I have developed a little routine of late and I am beginning to see why The Owner seems to enjoy it so much. Most mornings his routine for himself is to make a mug of tea, put two slices of bread in the toaster, retire to the sofa and absent mindedly munch on his buttered toast and then shower before dressing and then shuffling off down the road to the office - sorry, studio.

Well, of late my own routine has not been dissimilar! On a recent patrol round the calf sheds I happened upon something organic and I confess I was at something of a loss as to exactly what to do with it for the best, roll in it, or eat it. So, the other morning on an early patrol, I decided to get my shoulder in it and then rush back to the cottage to see The Owner who was munching absent mindedly on his toast. He immediately went a funny colour and ran out leaving his toast on the carpet. Not one to leave an opportunity like that unused I cleaned it up for him. He called me outside and set about me with the hosepipe, so I went to the studio with a full belly and a clean coat. A not unpleasant experience I thought. So every morning since, after my breakfast, I have made a quick patrol up to the calf sheds for a quick roll, back to the cottage to show The Owner, he predictably goes a funny colour and runs out. Two slices of toast? Rude not to! Then he lurks outside with the hosepipe, so I have my "Shower". Not sure what to do when I have used up all the organic matter in the calf sheds. May have to widen my patrol and find a reserve supply.

The Rook

Mornings for The Owner and me are a quite predictable transition from slumber to the outside world and work and other important stuff, apart from when I throw the odd curveball in; because I can.

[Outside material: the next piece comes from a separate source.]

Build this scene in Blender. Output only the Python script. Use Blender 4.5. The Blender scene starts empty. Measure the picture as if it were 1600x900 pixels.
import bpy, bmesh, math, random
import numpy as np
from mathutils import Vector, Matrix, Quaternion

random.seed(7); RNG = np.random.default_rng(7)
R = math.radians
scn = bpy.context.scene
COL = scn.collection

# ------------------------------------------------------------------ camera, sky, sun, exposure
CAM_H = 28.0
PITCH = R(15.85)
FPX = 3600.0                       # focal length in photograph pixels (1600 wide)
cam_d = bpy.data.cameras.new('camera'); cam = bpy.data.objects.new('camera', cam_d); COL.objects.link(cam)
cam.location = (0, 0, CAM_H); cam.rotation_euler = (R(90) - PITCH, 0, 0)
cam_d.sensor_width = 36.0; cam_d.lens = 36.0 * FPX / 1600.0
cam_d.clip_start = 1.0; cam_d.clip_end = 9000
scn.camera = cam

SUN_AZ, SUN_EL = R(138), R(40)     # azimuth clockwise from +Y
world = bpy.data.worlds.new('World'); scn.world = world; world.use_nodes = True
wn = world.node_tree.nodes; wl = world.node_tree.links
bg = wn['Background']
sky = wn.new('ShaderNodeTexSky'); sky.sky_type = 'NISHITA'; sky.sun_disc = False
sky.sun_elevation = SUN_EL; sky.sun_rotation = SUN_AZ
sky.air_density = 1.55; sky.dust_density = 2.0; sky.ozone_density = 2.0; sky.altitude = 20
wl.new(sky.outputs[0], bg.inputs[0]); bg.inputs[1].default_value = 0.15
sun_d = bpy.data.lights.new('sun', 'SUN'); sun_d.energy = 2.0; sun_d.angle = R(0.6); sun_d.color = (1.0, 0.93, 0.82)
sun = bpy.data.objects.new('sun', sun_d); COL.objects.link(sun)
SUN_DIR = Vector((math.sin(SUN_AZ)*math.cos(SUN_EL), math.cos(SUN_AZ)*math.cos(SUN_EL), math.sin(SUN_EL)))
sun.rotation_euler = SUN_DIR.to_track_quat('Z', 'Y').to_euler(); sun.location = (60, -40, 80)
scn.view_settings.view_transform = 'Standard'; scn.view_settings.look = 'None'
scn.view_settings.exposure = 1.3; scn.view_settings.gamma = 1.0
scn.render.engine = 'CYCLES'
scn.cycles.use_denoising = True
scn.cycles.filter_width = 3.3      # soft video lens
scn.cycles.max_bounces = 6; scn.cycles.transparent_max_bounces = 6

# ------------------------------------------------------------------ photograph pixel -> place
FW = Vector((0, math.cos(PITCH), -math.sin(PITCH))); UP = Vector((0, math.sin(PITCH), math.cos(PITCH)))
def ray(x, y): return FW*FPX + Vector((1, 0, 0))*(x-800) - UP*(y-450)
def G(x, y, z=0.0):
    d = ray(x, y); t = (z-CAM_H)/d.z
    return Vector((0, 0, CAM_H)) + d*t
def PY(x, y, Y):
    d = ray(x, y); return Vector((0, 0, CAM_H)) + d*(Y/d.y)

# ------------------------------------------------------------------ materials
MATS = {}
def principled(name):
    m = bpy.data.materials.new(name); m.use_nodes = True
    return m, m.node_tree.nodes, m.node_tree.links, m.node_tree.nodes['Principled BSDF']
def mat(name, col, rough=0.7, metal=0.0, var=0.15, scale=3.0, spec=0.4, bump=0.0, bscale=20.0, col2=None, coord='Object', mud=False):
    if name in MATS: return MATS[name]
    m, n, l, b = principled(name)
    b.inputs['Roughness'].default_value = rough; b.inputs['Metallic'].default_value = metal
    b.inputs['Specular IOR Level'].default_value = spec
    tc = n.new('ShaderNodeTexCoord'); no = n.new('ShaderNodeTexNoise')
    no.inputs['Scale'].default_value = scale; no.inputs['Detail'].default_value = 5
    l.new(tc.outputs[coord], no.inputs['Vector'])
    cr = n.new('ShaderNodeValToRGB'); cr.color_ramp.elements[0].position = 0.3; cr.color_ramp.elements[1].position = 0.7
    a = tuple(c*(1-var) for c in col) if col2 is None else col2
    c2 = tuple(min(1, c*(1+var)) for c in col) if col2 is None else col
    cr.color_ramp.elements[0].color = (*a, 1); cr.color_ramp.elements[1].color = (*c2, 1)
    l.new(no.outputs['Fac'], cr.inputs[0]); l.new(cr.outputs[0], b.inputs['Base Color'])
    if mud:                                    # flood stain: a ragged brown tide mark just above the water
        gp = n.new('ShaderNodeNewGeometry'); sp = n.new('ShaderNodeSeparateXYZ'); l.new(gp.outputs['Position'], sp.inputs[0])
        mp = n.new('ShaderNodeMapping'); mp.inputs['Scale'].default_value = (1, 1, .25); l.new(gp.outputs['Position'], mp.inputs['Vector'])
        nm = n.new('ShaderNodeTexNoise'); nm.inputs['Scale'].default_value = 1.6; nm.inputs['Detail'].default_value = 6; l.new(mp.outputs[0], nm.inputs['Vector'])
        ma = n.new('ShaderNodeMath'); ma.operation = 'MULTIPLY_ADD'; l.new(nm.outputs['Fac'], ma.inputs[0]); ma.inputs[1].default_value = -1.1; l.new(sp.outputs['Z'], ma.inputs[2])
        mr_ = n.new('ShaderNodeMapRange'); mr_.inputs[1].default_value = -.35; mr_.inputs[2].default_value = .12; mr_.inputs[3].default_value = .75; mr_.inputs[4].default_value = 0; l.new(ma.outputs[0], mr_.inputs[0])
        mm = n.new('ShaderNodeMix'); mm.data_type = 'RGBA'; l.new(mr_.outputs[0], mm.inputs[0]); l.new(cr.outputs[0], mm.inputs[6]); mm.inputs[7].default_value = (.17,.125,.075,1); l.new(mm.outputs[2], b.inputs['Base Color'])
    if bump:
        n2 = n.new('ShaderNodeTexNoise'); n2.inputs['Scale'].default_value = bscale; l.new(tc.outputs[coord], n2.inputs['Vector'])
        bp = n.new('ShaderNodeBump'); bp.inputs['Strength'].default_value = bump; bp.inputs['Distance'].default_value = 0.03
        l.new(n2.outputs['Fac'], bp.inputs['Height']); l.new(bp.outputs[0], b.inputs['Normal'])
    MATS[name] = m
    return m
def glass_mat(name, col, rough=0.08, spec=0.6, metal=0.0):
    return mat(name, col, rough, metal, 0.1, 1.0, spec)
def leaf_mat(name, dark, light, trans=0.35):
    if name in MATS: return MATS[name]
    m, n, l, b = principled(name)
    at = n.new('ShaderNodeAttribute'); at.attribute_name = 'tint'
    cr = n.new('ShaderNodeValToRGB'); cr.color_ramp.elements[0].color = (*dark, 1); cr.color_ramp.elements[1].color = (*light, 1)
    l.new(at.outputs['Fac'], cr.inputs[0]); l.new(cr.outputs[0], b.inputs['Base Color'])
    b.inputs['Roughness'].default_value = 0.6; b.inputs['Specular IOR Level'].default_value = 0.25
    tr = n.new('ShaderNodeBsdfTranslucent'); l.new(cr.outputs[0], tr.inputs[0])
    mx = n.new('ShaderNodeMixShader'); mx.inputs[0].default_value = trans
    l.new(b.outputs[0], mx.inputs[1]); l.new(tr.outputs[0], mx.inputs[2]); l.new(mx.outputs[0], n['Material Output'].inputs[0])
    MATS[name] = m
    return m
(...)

Ordinarily it goes much along the line of The Owner coming grumbling down the stairs and putting the kettle and his toast on, letting me out, feeding me and then taking his tea and toast into the living room to watch the breakfast news whilst I go out for my early morning patrol. When I get back he is sat there either snoozing or watching something which has caught his attention and I settle down on the carpet for a snooze myself, until he is ready for his shower and then on to work. Today it had followed much the same routine until I heard a rook land on the chimney and his mild squawks came wafting down the chimney. I did no more than raise an eyebrow and then carry on snoozing when suddenly the stupid bird lost its balance and fell down the chimney! We then had The Owner rushing around the living room chasing a rook who was very intent on not being helped and had a lot to say on the matter. There was soot and feathers flying everywhere, as well as most of The Owner's ornaments, photos and books! Eventually The Owner managed to herd the rook out through the front door in a move that would have been worthy of One Man & His Dog, only without the whistles and the "Come by's!" After Rook's repatriation to the great outdoors The Owner returned and stood beside me, a little more awake than he was only moments before, and surveyed the carnage in the living room. It gave me a certain sense of pleasure to think that this was one big "Ooops!" moment that I was in no way responsible for, even in The Owners somewhat distorted version of reality!